December 17, 2019

Dec 15, Disembarkation and Home

I am awake long before the 7:00 that I set on the alarm. A trip to the Windjammer for a glass of juice and a roll.

I wander to our decided upon meeting spot on deck 4 near the theater. Before 8:00 everyone has arrived. Shortly Raphael leaves with the suite guests, we follow behind as instructed.

I takes about 10 minutes to get to the luggage area, and we proceed towards the customs agents after we gather our luggage. Again Raphael is there to direct us into a special line, a very short one just for the priveledged. 

Within 20 minutes of leaving the theater, we are standing waiting to board our shuttle bus. Just as the bus arrives, my son realizes he forgot to pick up Eliza's car seat from baggage claim.

If you think getting off a ship and thru customs can be cumbersome, don't even think about getting past customs to go back a get a piece of checked luggage. It can't be done!

The proper supersvisor must be found to retrieve the luggage and bring it thru customs to you. This process takes a little over an hour as the rest of us wait and watch bus after bus take passengers to the parking lot.

By the time Scott returns with car set in tow, there are a number of passengers waiting for the shuttle. All civility has been drained from their bodies. The last to arrive mange to push their way to the front of each line. It doesn't help that where the bus is going to stop is determined only by where he can find a space, not a designated slot. There is no organization.

Eventually we get a bus,  and are returned to our awaiting cars.

I am not nearly as tired as I was 8 days ago. The drive home is mostly uneventful from this point on. My plan was to stop in Ft Pierce for fuel and a rest stop. Suddenly the "range" of remaining fuel drops about 30 miles. Why? If the car instrumentation is accurate I will have 27 drops of gas left in the tank when I reach Ft. Pierce. The prudent decsision is to stop at the next service area on the turnpike. Ultmately we determine the fuel price is within pennies per gallon of the price in Ft Pierce. Stopping was a wise choice.

Next stop is Alyssa's house where most of the luggage and passengers are left. I head to Clermont with 3 others.

Soon I am home. Water turned on, Hot water heater started. A command to Alexa to turn on some music. "....unable to connect..."  I have no Internet. I reset the router. No better, the router is actually working. I call my provider. Unable to get past the "your next in line..." when I get disconnected.

Ok, deal with it later.

Finally at 9:30 PM I get to talk to a person. Sorry, everyone is gone for the day. Can I have someone call you when they come in?  Yes! Even if it is 4:30, the phone call will awake me.

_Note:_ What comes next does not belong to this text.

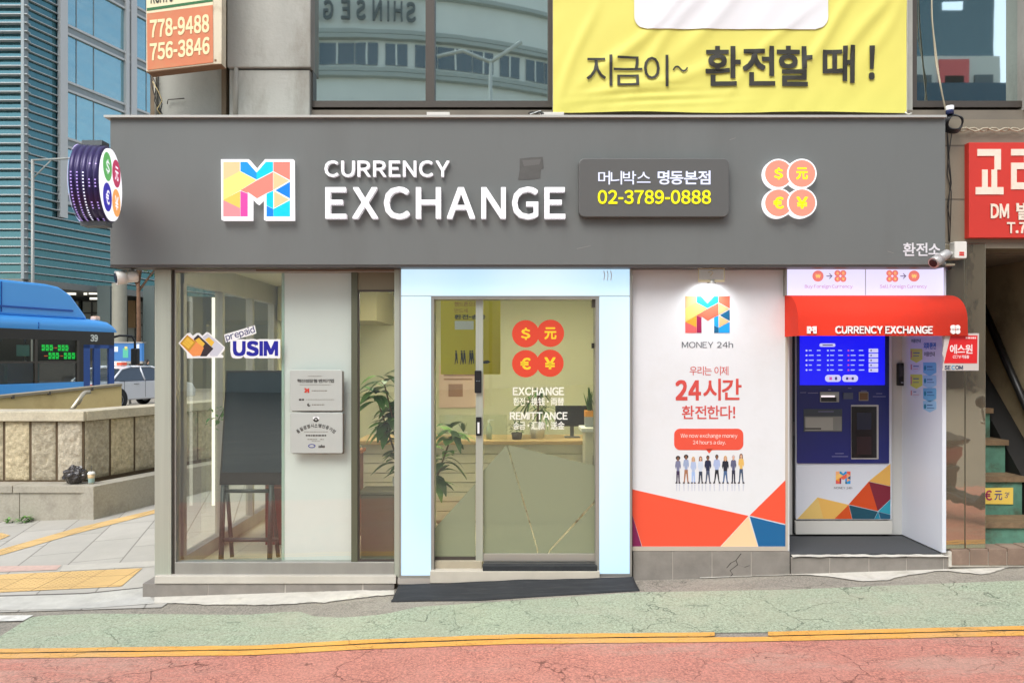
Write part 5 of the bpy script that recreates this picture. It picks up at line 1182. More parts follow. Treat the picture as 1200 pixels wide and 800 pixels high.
fl = thing('wall_flyer', 'pale pink flyer pinned to the shop back wall left of the door stile', 'poster', (-.7, 3.68, 1.2)); mb = MB().m(mat('flyer_pink', (224, 196, 186), .6)); mb.box(-.92, -.35, 3.68, 3.695, 1.08, 1.62); mb.build('sheet', fl); mb = MB().m(mat('flyer_print', (168, 130, 116), .6)); mb.box(-.80, -.62, 3.674, 3.679, 1.22, 1.38); mb.box(-.86, -.42, 3.674, 3.679, 1.48, 1.51); mb.box(-.86, -.5, 3.674, 3.679, 1.43, 1.45); mb.build('print', fl)
mn = thing('monitor', 'black computer monitor seen from behind on the counter near the palm', 'monitor', (.62, 2.2, .86)); mb = MB().m(black); mb.box(.46, .82, 2.16, 2.19, .98, 1.2); mb.build('screen_back', mn, bevel=.01); mb = MB().m(mat('monitor_grey', (96, 98, 100), .4)); mb.box(.62, .66, 2.19, 2.21, .87, 1.05); mb.box(.56, .72, 2.12, 2.26, .861, .873); mb.build('stand', mn)
# display screen on a stand behind the left window
tv = thing('display_stand', 'dark display screen on a black steel stand behind the left shop window', 'display', (-2.0, .3, 0))
Yt = .30; fn = front(Yt)
mb = MB().m(black); mb.prism(fn, [(265, 434), (345, 434), (345, 568), (257, 568)], -.04, 0); mb.build('case', tv, bevel=.003)
mb = MB().m(mirrormat('screen_black', (.012, .022, .03), (.5, .62, .72), .11, .03, .0005, 2)); mb.prism(fn, [(267, 436.5), (343, 436.5), (343, 553), (260, 553)], 0, .003); mb.build('screen', tv)
mb = MB().m(mat('stand_steel', (56, 62, 60), .45, .4))
def lg(a, b, w_=.02, Y_=0):
    A_, B_ = S(*a, Yt+Y_), S(*b, Yt+Y_+.0); mb.tube([A_, B_], w_, 8)
lg((262, 568), (259, 657), .022); lg((266, 568), (272, 652), .018, .2); lg((318, 568), (316, 657), .022); lg((318, 568), (326, 652), .018, .2); lg((259, 632), (326, 632), .018); lg((262, 575), (320, 575), .016); lg((259, 634), (272, 630), .014, .1); mb.build('stand', tv)
dk2 = thing('cabinet', 'reddish brown wooden cabinet behind the display stand', 'cabinet', (-1.85, 1.2, 0))
mb = MB().m(mat('mahogany', (96, 44, 34), .4, var=.2, vscale=2, stretch=(1, 1, 6))); mb.box(-2.25, -1.45, 1.0, 1.5, 0, .80); mb.build('body', dk2, bevel=.004)
mb = MB().m(mat('mahogany_edge', (140, 84, 60), .4)); mb.box(-2.27, -1.43, .97, 1.52, .802, .83); mb.box(-2.24, -1.46, .985, .999, .52, .535); mb.build('top', dk2)
cb2 = thing('box', 'grey storage box on the floor behind the narrow window beside the door', 'box', (-1.05, .6, 0)); mb = MB().m(mat('box_olive', (112, 106, 88), .7)); mb.box(-1.28, -1.0, .5, .75, 0, .55); mb.build('body', cb2, bevel=.01); mb = MB().m(mat('box_lid', (132, 124, 104), .6)); mb.box(-1.29, -.99, .49, .76, .552, .58); mb.build('lid', cb2, bevel=.006)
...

Of course I never get a call, but I do call them again at 7:00. He tells me that he is unable to reset or do anything from his end, a serviceman will have to come to my house. Fine. When will that be?  The earliest is Thursday morning.

I didn't think that I would ever be writing to say that internet on a ship or most foreign countries is better than at home.

Unfortunately cell service in my home is almost non existant, and as a result I use the internet connection for my cell service also.

Thus the long delay in posting these last few days.

The laundry has been  washed and hung up all ready for my next trip. Until then, Any day at sea is a good day. Certainly true this trip.